Anonymous Anonymous said...

I agree...how do you change the damage you've done by giving in?

Anonymous Anonymous said...

I worry also about the damage that as already been done. So,I pray God restore what has been done.And to help me have the confidence i need to displine them today.

Anonymous Anonymous said...

In my own life I am trying to become proficient at denying my selfish nature and instead align my will to God's will... I deeply desire to instill this into my children as well. I have struggled many times with being a good example to my children - thankfully children are resilient and adaptable - more so than adults! Try to be consistent in your own pursuit of godliness as children learn best by example. Just as we want to align ourselves to our Heavenly father, children often desire to align themselves to their earthly parents. Trust the Lord to use any past "damage" for the good - He is the great healer! And give yourself a break; nobody is perfect and we're all going to make MANY mistakes along the way.

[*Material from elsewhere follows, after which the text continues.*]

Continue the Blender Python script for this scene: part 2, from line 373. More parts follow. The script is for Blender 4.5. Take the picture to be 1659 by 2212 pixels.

Anonymous Anonymous said...

Just this weekend, I was feeling inadequate as a mother. I felt as though my child deserves much more than what I can provide. I have feelings of guilt when discipling and often don't want to do it. However, I am a single parent and do not want to rely on his father to discipline in my household. I truly Thank God for today's devotional. It has prinked my heart and helped me.

Anonymous Anonymous said...

I am an abecentee parent. My sixteen year daughter lives with her father. I am feeling inadaquete as a parent because i don't have as much time to disapline her as i would like. Her father tends to be a buddy parent. " dear lord give my ex-husband-- the direction and courage to be the disaplinarin he needs to be! "thanks, in "Crists' name i pray"Amen and amen. Gods' speed to us all!